MIDTOWN — The city’s Department of Investigation found city officials sanitized documents in order to gloss over problems with the decade-long, multi-billion dollar overhaul of New York’s troubled 911 system, the agency said Friday.

Officials overseeing the program created an "environment that discouraged truthfulness" in order to "spin" information about cost overruns and system failures during the creation of the system, according to a Department of Investigation report.

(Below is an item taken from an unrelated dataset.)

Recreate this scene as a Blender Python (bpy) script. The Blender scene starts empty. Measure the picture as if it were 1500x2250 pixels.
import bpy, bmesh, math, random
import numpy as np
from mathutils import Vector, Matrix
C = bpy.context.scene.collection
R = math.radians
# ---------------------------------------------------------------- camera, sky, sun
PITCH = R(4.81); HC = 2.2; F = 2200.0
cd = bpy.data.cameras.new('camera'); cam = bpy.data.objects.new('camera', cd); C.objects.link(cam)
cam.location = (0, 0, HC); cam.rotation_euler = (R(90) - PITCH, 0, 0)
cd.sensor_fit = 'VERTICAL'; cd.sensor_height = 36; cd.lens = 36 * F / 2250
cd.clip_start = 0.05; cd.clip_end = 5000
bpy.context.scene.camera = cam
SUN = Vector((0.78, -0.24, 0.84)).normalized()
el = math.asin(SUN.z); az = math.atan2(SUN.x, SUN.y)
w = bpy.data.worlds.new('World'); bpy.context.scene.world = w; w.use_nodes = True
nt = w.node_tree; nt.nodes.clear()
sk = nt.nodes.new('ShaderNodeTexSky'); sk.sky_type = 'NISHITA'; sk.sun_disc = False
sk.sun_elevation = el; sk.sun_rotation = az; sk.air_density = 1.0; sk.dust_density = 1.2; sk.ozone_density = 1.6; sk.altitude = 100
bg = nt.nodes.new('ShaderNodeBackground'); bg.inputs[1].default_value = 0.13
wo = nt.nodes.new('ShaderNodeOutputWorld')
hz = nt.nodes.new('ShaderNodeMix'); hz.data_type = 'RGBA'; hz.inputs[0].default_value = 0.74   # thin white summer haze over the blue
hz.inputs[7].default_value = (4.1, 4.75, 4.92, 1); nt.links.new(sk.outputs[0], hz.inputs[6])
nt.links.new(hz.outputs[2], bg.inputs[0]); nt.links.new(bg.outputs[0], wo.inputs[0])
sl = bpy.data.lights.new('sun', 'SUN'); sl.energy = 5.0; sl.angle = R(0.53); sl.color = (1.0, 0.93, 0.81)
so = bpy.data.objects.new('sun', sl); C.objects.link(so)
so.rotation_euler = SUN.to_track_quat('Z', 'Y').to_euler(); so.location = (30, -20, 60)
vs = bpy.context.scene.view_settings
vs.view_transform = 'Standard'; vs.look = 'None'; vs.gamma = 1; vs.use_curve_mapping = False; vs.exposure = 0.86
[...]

The program, called the Emergency Communications Transformation Program, was supposed to be completed by 2007, but now is expected to be finished in 2017, at a cost of nearly an additional $700 million.

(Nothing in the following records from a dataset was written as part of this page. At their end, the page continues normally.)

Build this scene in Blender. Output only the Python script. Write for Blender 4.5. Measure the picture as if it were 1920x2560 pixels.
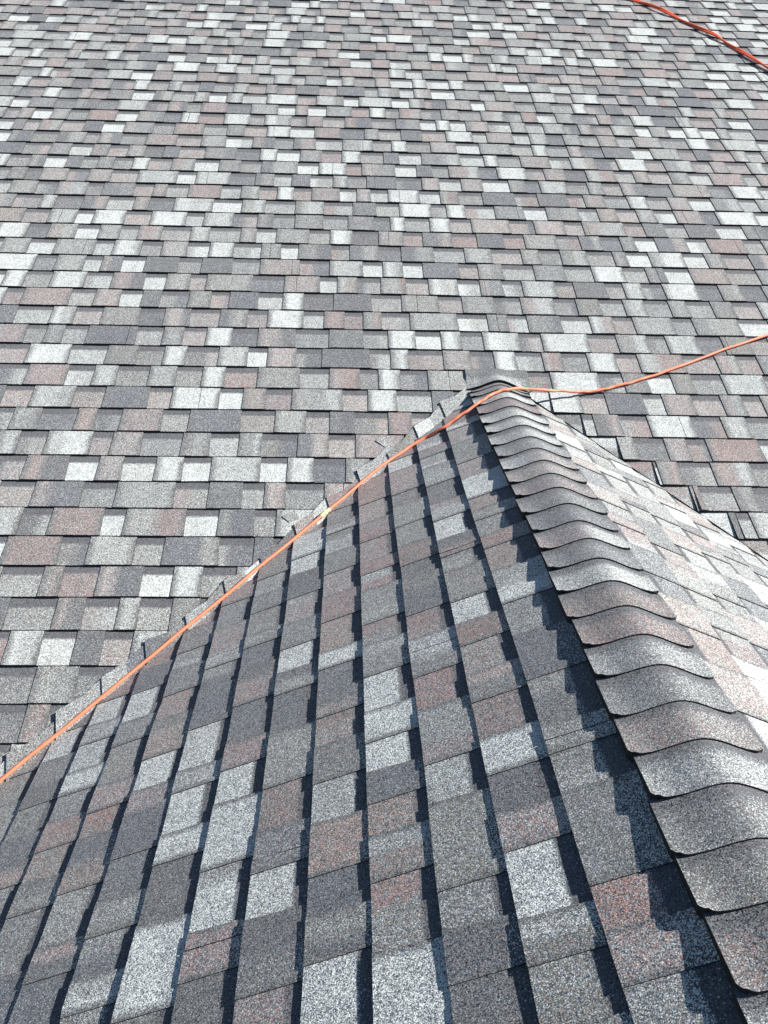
import bpy, math, random
from mathutils import Vector, Matrix

# ---------------------------------------------------------------- camera, sky, sun, exposure
S = bpy.context.scene
for o in list(bpy.data.objects): bpy.data.objects.remove(o)
COL = S.collection
CAM = Vector((-0.7191, -3.8156, 1.0904))
YAW, PIT, ROL, FOC = 0.05297, 0.445985, 0.030421, 2044.3
def cam_axes():
    cy, sy, cp, sp = math.cos(YAW), math.sin(YAW), math.cos(PIT), math.sin(PIT)
    f = Vector((sy*cp, cy*cp, -sp)); r = Vector((cy, -sy, 0)); u = r.cross(f)
    c, s = math.cos(ROL), math.sin(ROL)
    return r*c + u*s, u*c - r*s, f
RX, UX, FX = cam_axes()
cd = bpy.data.cameras.new("camera"); cam = bpy.data.objects.new("camera", cd); COL.objects.link(cam)
m = Matrix((RX, UX, -FX)).transposed().to_4x4(); m.translation = CAM
cam.matrix_world = m
cd.sensor_fit = 'VERTICAL'; cd.sensor_height = 32.0; cd.sensor_width = 24.0
cd.lens = FOC/2560*32.0
cd.clip_start = 0.05; cd.clip_end = 2000
S.camera = cam

SUN = Vector((1.16, -0.04, 1.0)).normalized()
w = bpy.data.worlds.new("World"); S.world = w; w.use_nodes = True
nt = w.node_tree
sky = nt.nodes.new('ShaderNodeTexSky'); sky.sky_type = 'NISHITA'; sky.sun_disc = False
sky.ozone_density = 4.0; sky.dust_density = 0.3; sky.sun_elevation = math.asin(SUN.z); sky.sun_rotation = math.atan2(SUN.x, SUN.y)
bg = nt.nodes['Background']; bg.inputs['Strength'].default_value = 0.05
nt.links.new(sky.outputs['Color'], bg.inputs['Color'])
ld = bpy.data.lights.new("sun", 'SUN'); ld.energy = 5.0; ld.angle = math.radians(0.5); ld.color = (1.0, 0.965, 0.92)
sun = bpy.data.objects.new("sun", ld); COL.objects.link(sun)
sun.rotation_euler = (-SUN).to_track_quat('-Z', 'Y').to_euler(); sun.location = SUN*20
S.view_settings.view_transform = 'Standard'; S.view_settings.look = 'None'
S.view_settings.exposure = 1.03; S.view_settings.gamma = 1.0

# ---------------------------------------------------------------- materials
def new_mat(name):
    mt = bpy.data.materials.new(name); mt.use_nodes = True
    return mt, mt.node_tree, mt.node_tree.nodes['Principled BSDF']
def N(t, kind, **kw):
    n = t.nodes.new(kind)
    for k, v in kw.items(): setattr(n, k, v)
    return n
def math_n(t, op, a, b=None, clamp=False):
    n = t.nodes.new('ShaderNodeMath'); n.operation = op; n.use_clamp = clamp
    for i, v in enumerate((a, b)):
        if v is None: continue
        if isinstance(v, (int, float)): n.inputs[i].default_value = v
        else: t.links.new(v, n.inputs[i])
    return n.outputs[0]
def mixc(t, f, a, b):
    n = t.nodes.new('ShaderNodeMix'); n.data_type = 'RGBA'
    t.links.new(f, n.inputs[0]) if not isinstance(f, (int, float)) else setattr(n.inputs[0], 'default_value', f)
    for i, v in ((6, a), (7, b)):
        if isinstance(v, tuple): n.inputs[i].default_value = (*v, 1)
        else: t.links.new(v, n.inputs[i])
    return n.outputs[2]

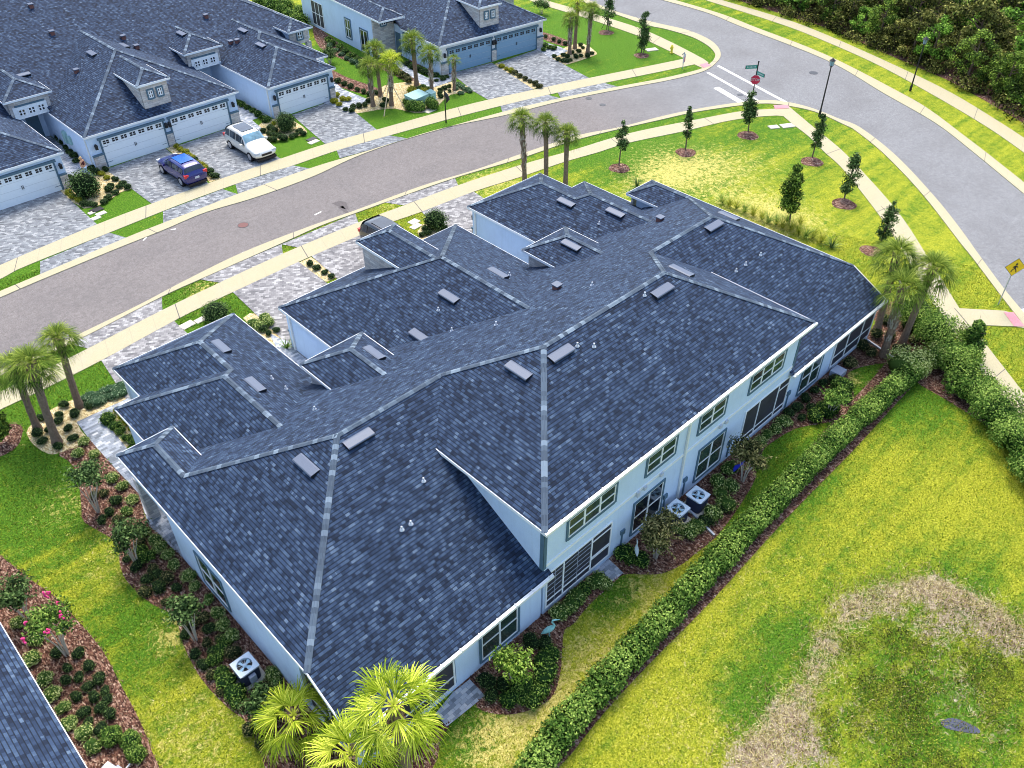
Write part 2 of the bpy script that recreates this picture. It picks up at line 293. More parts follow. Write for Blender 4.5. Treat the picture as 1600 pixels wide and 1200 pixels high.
def sheet(name, pts, z, mat, thick=0.0, kind='structure', label=None):
    pts = [Vector((p[0], p[1], z)) for p in pts]; tri = mathutils.geometry.tessellate_polygon([pts]); mb = MB()
    for t in tri:
        q = [pts[i] for i in t]; nz = (q[1]-q[0]).cross(q[2]-q[0]).z
        if abs(nz) < 1e-9: continue
        mb.poly(q if nz > 0 else q[::-1], 0, [(p.x, p.y) for p in (q if nz > 0 else q[::-1])]); COVER.append((mat, [(p.x, p.y) for p in q]))
    if thick:
        for a, b in zip(pts, pts[1:]+pts[:1]): mb.poly([a-Vector((0, 0, thick)), b-Vector((0, 0, thick)), b, a], 0)
    o = mb.build(name, mat); o['kind'] = kind
    return o
def resample(P, n):
    L = [0]
    for a, b in zip(P, P[1:]): L.append(L[-1]+(b-a).length)
    out = []; j = 0
    for i in range(n):
        s = L[-1]*i/(n-1)
        while j < len(L)-2 and L[j+1] < s: j += 1
        t = (s-L[j])/max(L[j+1]-L[j], 1e-9); out.append(P[j].lerp(P[j+1], t))
    return out, L[-1]
def band(name, A, B, z, mat, thick=.05, n=None):
    A, B = list(A), list(B); LA = sum((b-a).length for a, b in zip(A, A[1:])); n = n or max(4, int(LA/1.0))
    A, la = resample(A, n); B, lb = resample(B, n); mb = MB(); up = Vector((0, 0, z)); dn = Vector((0, 0, z-thick))
    for i in range(n-1):
        u0, u1 = la*i/(n-1), la*(i+1)/(n-1); q = [A[i]+up, A[i+1]+up, B[i+1]+up, B[i]+up]; uv = [(u0, 0), (u1, 0), (u1, 1), (u0, 1)]
        if (q[1]-q[0]).cross(q[2]-q[0]).z < 0: q = q[::-1]; uv = uv[::-1]
        COVER.append((mat, [(p.x, p.y) for p in q[:3]])); COVER.append((mat, [(p.x, p.y) for p in (q[0], q[2], q[3])]))
        mb.poly(q, 0, uv); mb.poly([A[i]+dn, A[i+1]+dn, A[i+1]+up, A[i]+up], 0, [(u0, 0), (u1, 0), (u1, .1), (u0, .1)]); mb.poly([B[i+1]+dn, B[i]+dn, B[i]+up, B[i+1]+up], 0, [(u1, 0), (u0, 0), (u0, .1), (u1, .1)])
    o = mb.build(name, mat); o['kind'] = 'structure'; return o
# kerb lines (surveyed)
nk_in = [(-30, 479), (0, 466), (60, 440), (176, 392), (256, 360), (320, 333), (400, 309), (488, 277), (568, 240+1), (680, 204), (788, 181), (880, 158), (980, 138), (1040, 127), (1090, 115), (1110, 106), (1123, 94), (1126, 84), (1120, 72), (1104, 60), (1072, 47), (1020, 35), (964, 19), (925, 3)]
nk_out = [(-30, 469), (0, 456), (62, 430), (198, 372), (256, 349), (320, 324), (372, 304), (484, 264), (560, 241), (638, 217), (784, 176), (876, 154), (966, 136), (1040, 122), (1096, 108), (1110, 99), (1116, 92), (1117, 84), (1106, 72), (1080, 58), (1040, 46), (1012, 40), (960, 22), (915, 5)]
fk_in = [(1010, -6), (1100, 19), (1160, 43), (1290, 94), (1380, 146), (1460, 192), (1520, 238), (1600, 304)]
fk_out = [(1018, -10), (1120, 20), (1180, 43), (1290, 86), (1404, 144), (1452, 172), (1500, 208), (1542, 240), (1600, 286)]
sk_up = [(-30, 595), (0, 581), (118, 526), (220, 476), (288, 440), (380, 395), (480, 356), (554, 330), (660, 291), (740, 267), (824, 238), (904, 212), (966, 200), (1040, 181), (1100, 169), (1160, 160), (1195, 157), (1230, 160), (1270, 170), (1310, 186), (1344, 200), (1400, 244), (1460, 308), (1500, 358), (1530, 400), (1570, 454), (1600, 490), (1625, 520)]
sk_dn = [(-30, 601), (0, 588), (122, 532), (252, 465), (318, 435), (440, 381), (500, 354), (555, 334), (602, 317), (710, 279), (808, 250), (908, 217), (1040, 186), (1090, 175), (1160, 165), (1200, 162.5), (1232, 166), (1276, 176), (1320, 196), (1334, 203), (1380, 240), (1440, 303), (1500, 380), (1518, 402), (1560, 458), (1590, 497), (1612, 527)]
W = lambda L, k=5: ext(cr(GP(L), k))
NI, NO, FI, FO, SU, SD = map(W, (nk_in, nk_out, fk_in, fk_out, sk_up, sk_dn))
sheet('road', NI+FI+SU[::-1], .008, 'asphalt')
band('kerb', NI, NO, .055, 'concrete', .06, 260); band('kerb', FI, FO, .055, 'concrete', .06, 160); band('kerb', SU, SD, .055, 'concrete', .06, 260)
# sidewalks
ns_up = [(-30, 428), (0, 415), (48, 394), (152, 351), (239, 318), (348, 279), (440, 248), (510, 225), (589, 203), (700, 172), (764, 156), (846, 138), (922, 122), (1060, 94), (1075, 90)]
ns_dn = [(-30, 449), (0, 437), (36, 418), (171, 364), (289, 317), (400, 277), (458, 259), (528, 235), (609, 212), (700, 187), (782, 166), (872, 145), (944, 130), (1026, 113.5), (1085, 101)]
fs_a = [(820, -12), (854, 1), (896, 13), (928, 22), (998, 44), (1048, 66), (1100, 93), (1107, 98)]
fs_b = [(820, -2), (854, 10), (920, 30), (996, 56), (1016, 66), (1062, 88), (1085, 101), (1098, 107)]
ss_up = [(-30, 628), (0, 613), (138, 545), (254, 485), (344, 442), (442, 397), (560, 348), (630, 322), (716, 290), (814, 258), (892, 236), (986, 208), (1100, 185), (1160, 174), (1210, 170.5), (1232, 169)]
ss_dn = [(-30, 656), (0, 641), (80, 603), (160, 563), (272, 502), (320, 478), (364, 457), (466, 410), (556, 371), (608, 349), (660, 331), (740, 300), (816, 276), (880, 254), (936, 238), (980, 224), (1066, 206), (1150, 187), (1223, 181), (1240, 190)]
rs_r = [(1228, 163), (1272, 200), (1296, 219), (1328, 248), (1400, 328), (1448, 400), (1480, 452), (1500, 484), (1532, 528), (1600, 616), (1640, 670)]
rs_l = [(1209, 169), (1238, 194), (1264, 214), (1290, 240), (1318, 266), (1376, 340), (1410, 392), (1448, 458), (1464, 484), (1500, 536), (1560, 622), (1610, 700)]
fw_dn = [(1075, -8), (1104, 1), (1214, 36), (1280, 61), (1370, 101), (1460, 150), (1544, 200), (1600, 239)]
fw_up = [(1085, -12), (1126, 0), (1220, 28), (1280, 50), (1380, 94), (1480, 142), (1560, 190), (1600, 216)]
e0 = lambda L: ext(cr(GP(L), 5), 25, .01)
band('sidewalk', e0(ns_up), e0(ns_dn), .034, 'concrete'); band('sidewalk', e0(fs_a), e0(fs_b), .038, 'concrete'); band('sidewalk', e0(ss_up), e0(ss_dn), .036, 'concrete')
band('sidewalk', ext(cr(GP(rs_r)), 0.01, 20), ext(cr(GP(rs_l)), .01, 20), .040, 'concrete'); band('sidewalk', W(fw_up), W(fw_dn), .034, 'concrete')
band('sidewalk', GP([(1490, 482), (1580, 487), (1586, 493)]), GP([(1512, 508), (1592, 511), (1604, 514)]), .046, 'concrete', .05, 6)
for q in ([(1208, 165), (1231, 165), (1233, 170), (1211, 171)], [(1093, 102), (1104, 99), (1111, 103), (1100, 107)], [(1568, 489), (1583, 489), (1600, 511), (1584, 511)]): sheet('ramp_pad', GP(q), .062, 'pink')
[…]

“City officials also pushed workers to ‘sanitize’ documents in order to make ECTP’s progress and overall health appear better than it actually was," the DOI said in a statement. "Once again, city officials, at a high level, allowed a much hyped tech program to run out of control and failed to provide basic supervision and oversight.”

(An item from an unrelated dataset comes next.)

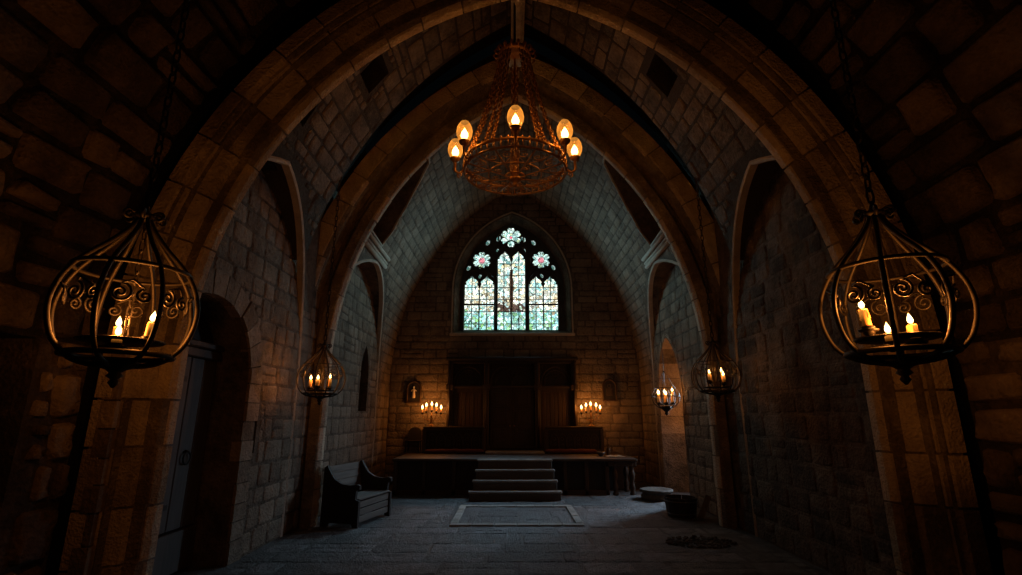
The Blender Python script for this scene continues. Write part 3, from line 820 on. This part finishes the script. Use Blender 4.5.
# bowl lantern in front of the tall opening
p4 = at(665.5, 397, 11.45)
root = empty('bowl_lantern', tuple(p4), 0, 'small round bowl lantern crowded with candles on a thin rod before the tall right opening', 'lantern')
Rb = .31
for i in range(12):
    a = 2*PI*i/12
    MB().tube([(math.cos(a)*r*Rb, math.sin(a)*r*Rb, z*Rb) for r, z in ((.72, .62), (.95, .25), (1, 0), (.9, -.4), (.62, -.68), (.3, -.8), (.05, -.82))], .009, 5).build('cage_rib', IRON, root)
MB().torus((0, 0, .62*Rb), .72*Rb, .010, 28).build('upper_ring', IRON, root)
MB().torus((0, 0, .05*Rb), 1.0*Rb, .010, 28).build('lower_ring', IRON, root)
MB().lathe([(.1, -.20), (.13, -.25), (.07, -.29), (.03, -.33), (.045, -.36), (.01, -.40)], 12).build('base_finial', IRON, root)
mb = MB().tube([(0, 0, -.2), (0, 0, vz(p4.x, VA)-.0-p4.z)], .006, 6)
for i in range(3):
    a = 2*PI*i/3; mb.tube([(math.cos(a)*.72*Rb, math.sin(a)*.72*Rb, .62*Rb), (0, 0, 1.9*Rb)], .006, 5)
mb.build('hanging_rod', IRON, root)
MB().lathe([(.02, -.18), (.19, -.17), (.2, -.155), (.02, -.165)], 16).build('candle_tray', IRON, root)
for i in range(6):
    a = 2*PI*i/6+.3; rr = .17; add_candle(root, math.cos(a)*rr, math.sin(a)*rr, -.13, .13+.05*(i % 2)+.03*(i % 3), .024, (0, 0), 3.0 if i % 2 else 0, 1.8)

# ------------------------------------------------------------------ chandelier
cc = at(515, 167, 7.0); RC = .90
ch = empty('chandelier', tuple(cc), 0, 'big round iron chandelier with five glass lamps hanging from the vault ridge', 'chandelier')
ct = at(512, 56, 7.0).z-cc.z
mb = MB()
mb.torus((0, 0, .03), RC*.86, .026, 64, 8); mb.torus((0, 0, -.10), RC*.86, .02, 64, 8)
for i in range(48):
    a = 2*PI*i/48; d = V((math.cos(a), math.sin(a), 0))*RC*.86
    mb.tube([d+V((0, 0, -.1)), d*1.03+V((0, 0, -.035)), d+V((0, 0, .03))], .011, 5)
    mb.lathe([(0, 0), (.02, .012), (.012, .035), (0, .05)], 6, (d.x, d.y, .045))
mb.build('ring', BRONZE, ch)
mb = MB(); mb.torus((0, 0, -.14), RC*.45, .012, 40, 6); mb.torus((0, 0, -.16), RC*.16, .016, 24, 6)
for i in range(8):
    a = 2*PI*(i+.5)/8; d = V((math.cos(a), math.sin(a), 0)); t = V((-d.y, d.x, 0))
    mb.tube([d*.03+V((0, 0, -.2)), d*(RC*.45)+V((0, 0, -.15)), d*(RC*.86)+V((0, 0, -.09))], .012, 5)
    mb.tube(spiral(d*(RC*.66)+t*.11+V((0, 0, -.12)), .095, 1.5, d, t, 20), .0075, 5)
    mb.tube(spiral(d*(RC*.66)-t*.11+V((0, 0, -.12)), .095, 1.5, d, -t, 20), .0075, 5)
    mb.tube(spiral(d*(RC*.32)+t*.055+V((0, 0, -.155)), .06, 1.3, d, t, 14), .007, 5)
    mb.tube([d*(RC*.45)+t*.0+V((0, 0, -.15)), d*(RC*.62)+t*.2+V((0, 0, -.125)), d*(RC*.84)+t*.26+V((0, 0, -.1))], .008, 5)
    mb.tube([d*(RC*.45)-t*.0+V((0, 0, -.15)), d*(RC*.62)-t*.2+V((0, 0, -.125)), d*(RC*.84)-t*.26+V((0, 0, -.1))], .008, 5)
mb.build('filigree_wheel', BRONZE, ch)
MB().lathe([(.02, -.34), (.05, -.3), (.03, -.27), (.09, -.24), (.11, -.2), (.05, -.16), (.03, -.1), (.018, 0), (.018, .02)], 14).build('bottom_finial', BRONZE, ch)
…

Investigators found that officials failed to properly supervise sub-contractors, some of whom marked up services and products up to 600 percent, according to the report. 

Additionally, there were at least $211.4 million in costs for ECTP projects that were paid out of individual agency budgets and not counted in the total cost of the program.

The NYPD and FDNY were also allowed to create separate 911 systems rather than a coordinated one.

The system has gone down several time during the past few years, forcing dispatchers to write 911 calls by hand and then call Emergency Service Technicians over the phone.

The death of two 4-year-old siblings in a Far Rockaway fire was blamed on a more than 20-minute delay in the ambulance dispatch system.

The DOI issued several recommendations for the project including a more “well-defined” written project plan, stronger central management and less subcontracting.

Form deputy mayor Cas Holloway, who served under Mayor Michael Bloomberg, defended the program ahead of the DOI report. 

"The Bloomberg administration committed to and delivered a new, reliable and redundant 911 system that serves New Yorkers far better than the decrepit, fragmented systems it replaced," Holloway said,  WCBS reported.  

The mayor’s office did not return an immediate request for comment.